From: Mathias Gaunard (mathias.gaunard_at_[hidden])
Date: 2013-06-26 16:03:53


On 26/06/13 01:24, Giovanni Piero Deretta wrote:
> On Tue, Jun 25, 2013 at 11:14 PM, Eric Niebler <eniebler_at_[hidden]> wrote:
>> On 13-06-25 01:53 AM, Giovanni Piero Deretta wrote:
>>> On Mon, Jun 24, 2013 at 8:19 PM, Eric Niebler <eniebler_at_[hidden]> wrote:
>>>> On 13-06-24 11:53 AM, Pierre Talbot wrote:
>>>>>>
>>> [...]
>>>> And while I'm thinking of it, I see lots of potential with try_call and
>>>> C++14's generic lambdas. Wish I had a compiler that implements them. In
>>>> the above, if h is not something that can be passed as a parameter,
>>>> you'd want this:
>>>>
>>>> try_call([](auto &&...args){return
>>>> h(forward<decltype-dance>(args)...);})(f(), "hello world", g(), 42);
>>>>
>>>> This begs to be wrapped up in a macro.
>>>>
>>>
>>> Yet another use case for n3617:
>>>
>>> try_call([]h)(f(), "hello world", g(), 42);
>>
>> Oooh, that's nice.

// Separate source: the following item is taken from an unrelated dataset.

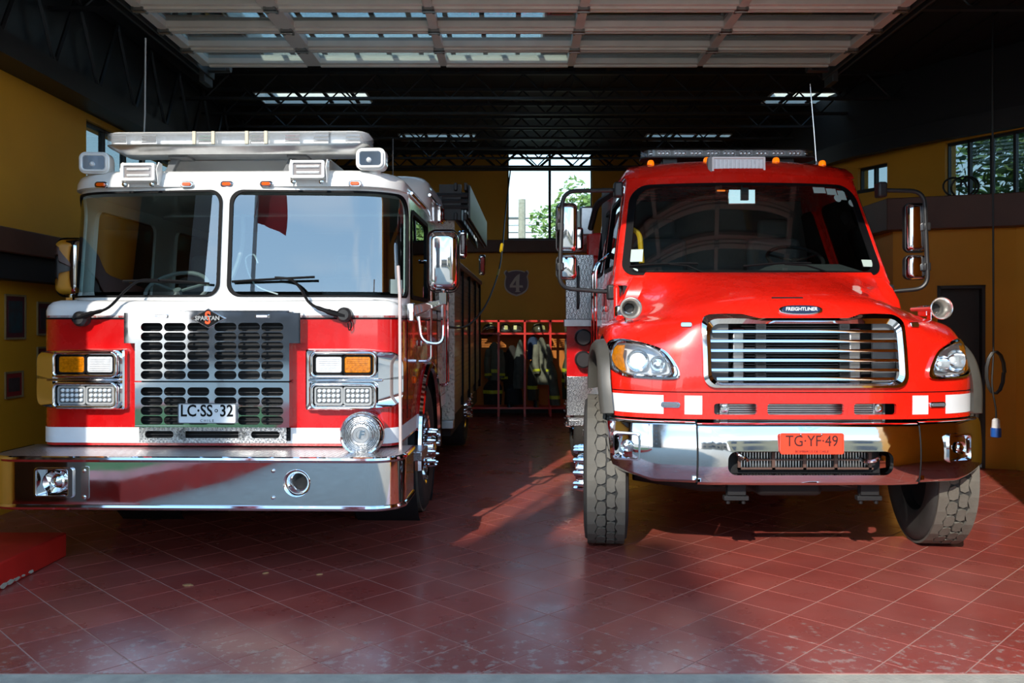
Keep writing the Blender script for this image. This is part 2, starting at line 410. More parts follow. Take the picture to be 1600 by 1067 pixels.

Has this been discussed yet in committee?
>>
>>> See https://github.com/gpderetta/Experiments/blob/master/tests/quote_test.cc
>>> for a C++11 macro based proof-of-concept implementation.
>>
>
> As far as I know it hasn't been discussed at last meeting. Not sure
> whether for lack of time or lack of a sponsor.

Probably lack of a sponsor.
It's just syntactic sugar. You could just write INVOKABLE(h), with
INVOKABLE a suitably defined macro, to achieve exactly the same thing.